2009-08-19 14:13:27 | 書籍
岡本文弥(おかもとぶんや)99歳のとき。1993年。

氏は明治28年の元旦生まれ。母の名はとらで慶応寅年の
生まれで新内の大師匠だった。文弥氏の祖父は井上円蔵と
いい、植木を生業としていたらしい。万年青(おもと、と読む)
を主としていたから、江戸の末期に受けた種類である。
新内が好きでそれが高じて娘三人を新内語りにしてしまい、
その末娘が文弥氏の母にあたる。こうした家庭環境だから
文弥氏が新内語りになるのはごく自然の成り行きだった。

新内といえば、鶴賀とか富士松の名が知られている。文弥氏も
最初は富士松を名乗っていたが、途中からそれまで途絶えて
いた岡本派を再興して、以来岡本文弥と称し、百と一才を越え
るまで新内一筋の人生を送った。1996年に没す。

氏は谷中の生まれで寺町育ち。小説家を目指しつつも大正から
昭和にかけて、天神下の家を出て、二ちょう三味線新内流し。
待合の軒並みの続く池之端の色町で稼ぎ終電に乗って夜半から
明け方まで吉原を流しての芸修行だった、と思い出を語っている。

新内語りの家庭に生まれ、古典の新内を伝承するだけではなく
新作を作ることにも心血を注いだ。なかでもレマルク原作の
「西武戦前異状なし」、「ノーモアヒロシマ」や「ぶんやありらん」
などの反戦的で社会的批判を込めた新作は大きな反響を呼んだ。

これらは戦時中に警察の検閲を受けながらも上演し、「赤」新内の
レッテルを貼られているが、根っからの正義感で反骨精神の持ち
主だった。レッドパージの最中では、検閲だらけだからさぞや
大変だったろう。うっかりすればすぐ刑務所行きだ。



この本は文弥氏自身の文章をまとめたものだが、交友関係も
広く様々な芸域のひとたちが登場してくる。芸に対する愛情や
優しくも骨太の文章の中にペーソスやユーモアが溢れていて
おおらかな性格がうかがわれる。随筆を含め数多くの本を
出されておられる。

この本の終わりの部分に、「岡本文弥 ー 人と芸」と題し澤田
章子氏が岡本文弥氏のひととなりや百歳を越えても現役を
続けてきた新内語りの活動の歴史を紹介している。
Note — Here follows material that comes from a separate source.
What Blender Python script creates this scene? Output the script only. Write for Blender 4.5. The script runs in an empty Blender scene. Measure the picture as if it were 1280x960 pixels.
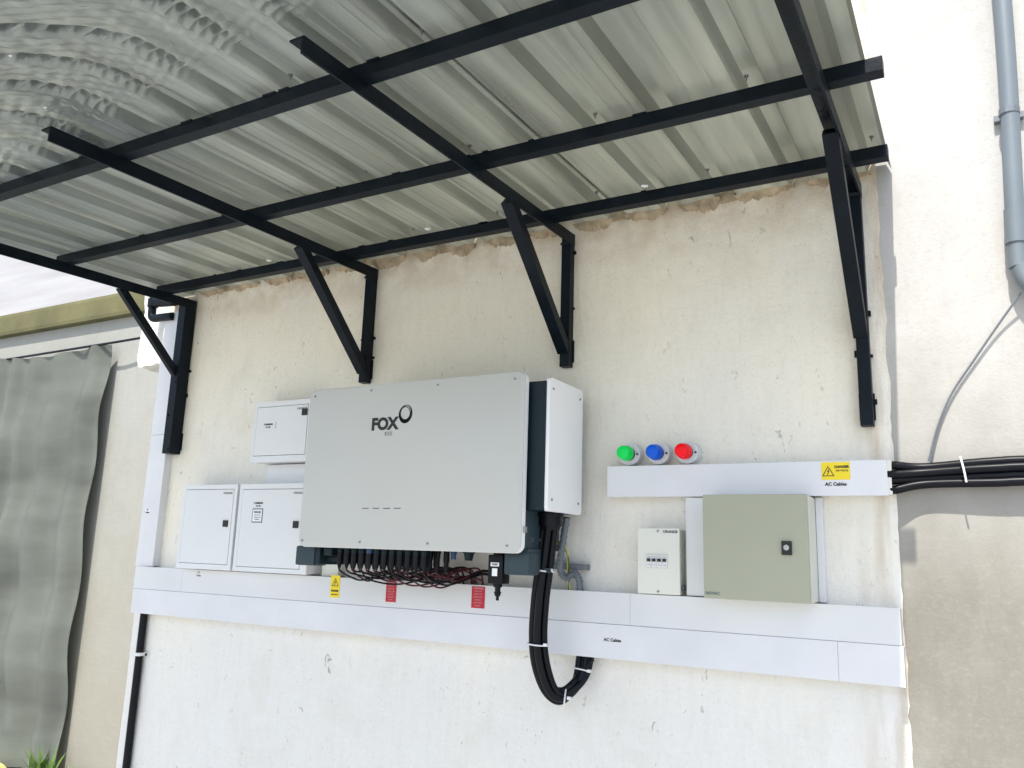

大変貴重な
内容でここだけ読んでも価値がある。

現在新内と言えば、やはり「蘭蝶」や「明烏」がもっとも良く
知られていますがそれ以外があまり知られていません。
ここらへんがちょっと残念ではあります。

ところが文弥氏の創作は軽く200曲以上もあり、後にも
先にもこんなに作曲をした新内語りはもう出てこないのでは
ないでしょうか。伝統を踏まえながら、さらに新しいモノを
作るという心構え、すさまじいばかりのエネルギーです。
常に新しいジャンルに挑戦しないと伝統は酸化してしまい
ますからね。今新作だって、30年も50年も経てば立派な
スタンダードになる。何もしないで伝統に抱きついていちゃ
駄目だってことです。大薩摩だって今でこそ長唄でやって
ますが、もともとは長唄じゃなかったんですから。

新内小唄なんかでも「若木仇名草」(蘭蝶)は人気で定番
ものですね。お宮と此糸の口説のところなんか涙モノですし。
でもこれはこれで、やはり新しい形態も必要なんですね。
新内だって小唄だって伝統に留まっていては進歩がないん
ですねえ。ピアソラが登場したときは、かなり衝撃的で
あれはタンゴじゃない、なんて言われましたがもう立派な
タンゴですよ。リベルタンゴなんてタンゴそのもの。
いつだって革新と伝統は時代に溶け込むものです。

文弥氏は竹久夢二とも交友があったから、ここからも新作
の新内を出しているし、明治期に実際にあった事件、箱屋
の峯吉殺しの花井お梅も手がけている。

昭和初期のプロレタリア系の劇場、築地小劇場でも何度も
演奏をしていて「左翼新内」とも呼ばれたが、一般市民や
労働者から絶大なる支持を受けた。

その築地小劇場がかつて存在したところが現在の私の職場
である。これも何かの縁だろうか。ちょっと大袈裟だがまさしく
「縁でこそあれ」かも知れない。

氏が百歳になった時の、「岡本文弥百歳現役演奏会」を
見に行けなかったことが今更ながら悔やまれるのである。